Exercise details
Transcribe the material in full. Nothing should differ except that the pictures are left out.
— Begin Provided material —
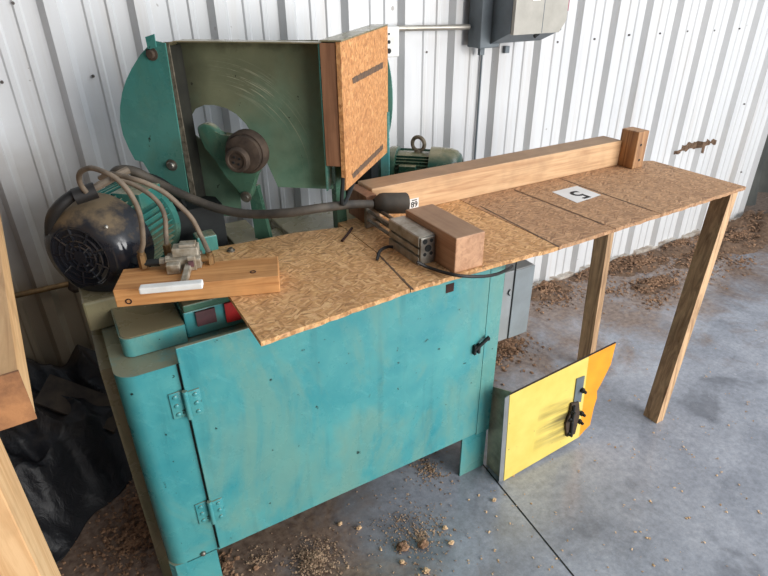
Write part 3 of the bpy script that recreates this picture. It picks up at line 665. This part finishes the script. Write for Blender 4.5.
# sticker on the fence
a = at(414, 203.5, y=1.4605); bm = new_bm(); box(bm, (a.x-.022, 1.4606, a.z-.017), (a.x+.018, 1.4618, a.z+.017)); sk = obj('sticker', bm, 'paper', fe)
bm = text('89', .026, 'ink', Matrix.Translation(Vector((a.x+.001, 1.4602, a.z-.004))) @ Matrix.Rotation(math.pi/2, 4, 'X')); box(bm, (a.x-.008, 1.4598, a.z+.010), (a.x+.011, 1.4606, a.z+.013)); obj('printed_code', bm, 'ink', sk)
# plank with hand valve
pk = bpy.data.objects.new('wooden_plank', None)
A, B = Vector((.027, 1.287)), Vector((.379, 1.161)); dx = (B-A).normalized(); dy = Vector((-dx.y, dx.x))
Lp = (B-A).length; ang = math.atan2(dx.y, dx.x)
MP = Matrix.Translation(Vector((A.x, A.y, ZT+.0008))) @ Matrix.Rotation(ang, 4, 'Z')
bm = new_bm(); box(bm, (0, 0, 0), (Lp, .112, .045), bev=.002)
bpy.data.objects.remove(pk)
po = obj('wooden_plank', bm, 'woodplank'); lc = po.location.copy(); po.matrix_world = MP @ Matrix.Translation(lc)
tag(po, 'warm brown pine plank carrying the hand valve, overhanging the worktop left end', 'plank')
def onplank(u, v, z=.0452): return MP.inverted() @ at(u, v, z=ZT+.0008+z)
for (u, v) in ((128,303), (253,272)):
    bm = new_bm()
    if v > 290: p = at(u, v, y=1.27); p = MP.inverted() @ p; torus(bm, (p.x, -.0006, p.z), (0, 1, 0), .006, .0015, 16, 6)
    else: p = onplank(u, v); torus(bm, (p.x, p.y, .0455), (0, 0, 1), .006, .0015, 16, 6)
    for vv in bm.verts: vv.co = MP @ vv.co
    o = obj('knot', bm, 'hole', None); wc = o.location.copy(); o.parent = po; bpy.context.view_layer.update(); o.matrix_parent_inverse = po.matrix_world.inverted(); o.location = wc
zp = ZT+.0463
hv = thing('hand_lever_valve', 'grimy alloy hand valve with a long white lever, on the pine plank', 'valve', at(185, 270, z=zp))
MV = Matrix.Translation(at(185, 267, z=zp)) @ Matrix.Rotation(ang, 4, 'Z') @ Matrix.Scale(1.22, 4)
def vb(name, mat, *boxes, bev=.002, parent=hv):
    bm = new_bm()
    for lo, hi in boxes: box(bm, lo, hi, MV, bev=bev)
    return obj(name, bm, mat, parent)
vb('valve_body', 'valve', ((-.034, -.012, 0), (.034, .028, .022)), ((-.030, -.030, 0), (-.004, -.012, .020)), ((.010, -.020, 0), (.026, -.012, .03)), ((-.02, 0, .022), (.03, .03, .040)), ((-.006, .004, .040), (.026, .028, .046)))
bm = new_bm(); cyl(bm, MV @ Vector((-.075, .004, .014)), MV @ Vector((-.034, .004, .014)), .0085, seg=14); obj('pipe_nipple', bm, 'dark', hv, True)
bm = new_bm(); cyl(bm, MV @ Vector((-.046, .004, .014)), MV @ Vector((-.034, .004, .014)), .011, seg=6); cyl(bm, MV @ Vector((-.034, .004, .014)), MV @ Vector((-.026, .004, .014)), .014, seg=14); obj('collar', bm, 'valve', hv, True)
bm = new_bm(); cyl(bm, MV @ Vector((.006, .008, .03)), MV @ Vector((.006, .008, .033)), .001, seg=4)
bm.free()
pL, pR = MV.inverted() @ at(140, 290, z=zp+.008), MV.inverted() @ at(204, 280, z=zp+.008)
vb('lever', 'white', ((pL.x, pL.y-.010, 0.0015), (pR.x, pL.y+.009, .014)), bev=.003)
vb('lever_link', 'valve', ((.004, pL.y+.0092, .002), (.016, -.012, .014)))
vb('red_button', 'maroon', ((.012, -.024, .010), (.022, -.0205, .022)), bev=0)
F1 = MV @ Vector((-.078, .004, .014)); F2 = MV @ Vector((-.034, .036, .0)); F3 = MV @ Vector((.05, .006, .0))
for nm_, F in (('elbow', F1), ('elbow', F3)):
    bm = new_bm(); cyl(bm, F-Z*.012, F+Z*.024, .0105, seg=6); cyl(bm, F+Z*.012, F+Z*.032, .0085, seg=14); obj(nm_, bm, 'brass', hv, True)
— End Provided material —
Full solution
Write part 3 of the bpy script that recreates this picture. It picks up at line 665. This part finishes the script. Write for Blender 4.5.
# sticker on the fence
a = at(414, 203.5, y=1.4605); bm = new_bm(); box(bm, (a.x-.022, 1.4606, a.z-.017), (a.x+.018, 1.4618, a.z+.017)); sk = obj('sticker', bm, 'paper', fe)
bm = text('89', .026, 'ink', Matrix.Translation(Vector((a.x+.001, 1.4602, a.z-.004))) @ Matrix.Rotation(math.pi/2, 4, 'X')); box(bm, (a.x-.008, 1.4598, a.z+.010), (a.x+.011, 1.4606, a.z+.013)); obj('printed_code', bm, 'ink', sk)
# plank with hand valve
pk = bpy.data.objects.new('wooden_plank', None)
A, B = Vector((.027, 1.287)), Vector((.379, 1.161)); dx = (B-A).normalized(); dy = Vector((-dx.y, dx.x))
Lp = (B-A).length; ang = math.atan2(dx.y, dx.x)
MP = Matrix.Translation(Vector((A.x, A.y, ZT+.0008))) @ Matrix.Rotation(ang, 4, 'Z')
bm = new_bm(); box(bm, (0, 0, 0), (Lp, .112, .045), bev=.002)
bpy.data.objects.remove(pk)
po = obj('wooden_plank', bm, 'woodplank'); lc = po.location.copy(); po.matrix_world = MP @ Matrix.Translation(lc)
tag(po, 'warm brown pine plank carrying the hand valve, overhanging the worktop left end', 'plank')
def onplank(u, v, z=.0452): return MP.inverted() @ at(u, v, z=ZT+.0008+z)
for (u, v) in ((128,303), (253,272)):
    bm = new_bm()
    if v > 290: p = at(u, v, y=1.27); p = MP.inverted() @ p; torus(bm, (p.x, -.0006, p.z), (0, 1, 0), .006, .0015, 16, 6)
    else: p = onplank(u, v); torus(bm, (p.x, p.y, .0455), (0, 0, 1), .006, .0015, 16, 6)
    for vv in bm.verts: vv.co = MP @ vv.co
    o = obj('knot', bm, 'hole', None); wc = o.location.copy(); o.parent = po; bpy.context.view_layer.update(); o.matrix_parent_inverse = po.matrix_world.inverted(); o.location = wc
zp = ZT+.0463
hv = thing('hand_lever_valve', 'grimy alloy hand valve with a long white lever, on the pine plank', 'valve', at(185, 270, z=zp))
MV = Matrix.Translation(at(185, 267, z=zp)) @ Matrix.Rotation(ang, 4, 'Z') @ Matrix.Scale(1.22, 4)
def vb(name, mat, *boxes, bev=.002, parent=hv):
    bm = new_bm()
    for lo, hi in boxes: box(bm, lo, hi, MV, bev=bev)
    return obj(name, bm, mat, parent)
vb('valve_body', 'valve', ((-.034, -.012, 0), (.034, .028, .022)), ((-.030, -.030, 0), (-.004, -.012, .020)), ((.010, -.020, 0), (.026, -.012, .03)), ((-.02, 0, .022), (.03, .03, .040)), ((-.006, .004, .040), (.026, .028, .046)))
bm = new_bm(); cyl(bm, MV @ Vector((-.075, .004, .014)), MV @ Vector((-.034, .004, .014)), .0085, seg=14); obj('pipe_nipple', bm, 'dark', hv, True)
bm = new_bm(); cyl(bm, MV @ Vector((-.046, .004, .014)), MV @ Vector((-.034, .004, .014)), .011, seg=6); cyl(bm, MV @ Vector((-.034, .004, .014)), MV @ Vector((-.026, .004, .014)), .014, seg=14); obj('collar', bm, 'valve', hv, True)
bm = new_bm(); cyl(bm, MV @ Vector((.006, .008, .03)), MV @ Vector((.006, .008, .033)), .001, seg=4)
bm.free()
pL, pR = MV.inverted() @ at(140, 290, z=zp+.008), MV.inverted() @ at(204, 280, z=zp+.008)
vb('lever', 'white', ((pL.x, pL.y-.010, 0.0015), (pR.x, pL.y+.009, .014)), bev=.003)
vb('lever_link', 'valve', ((.004, pL.y+.0092, .002), (.016, -.012, .014)))
vb('red_button', 'maroon', ((.012, -.024, .010), (.022, -.0205, .022)), bev=0)
F1 = MV @ Vector((-.078, .004, .014)); F2 = MV @ Vector((-.034, .036, .0)); F3 = MV @ Vector((.05, .006, .0))
for nm_, F in (('elbow', F1), ('elbow', F3)):
    bm = new_bm(); cyl(bm, F-Z*.012, F+Z*.024, .0105, seg=6); cyl(bm, F+Z*.012, F+Z*.032, .0085, seg=14); obj(nm_, bm, 'brass', hv, True)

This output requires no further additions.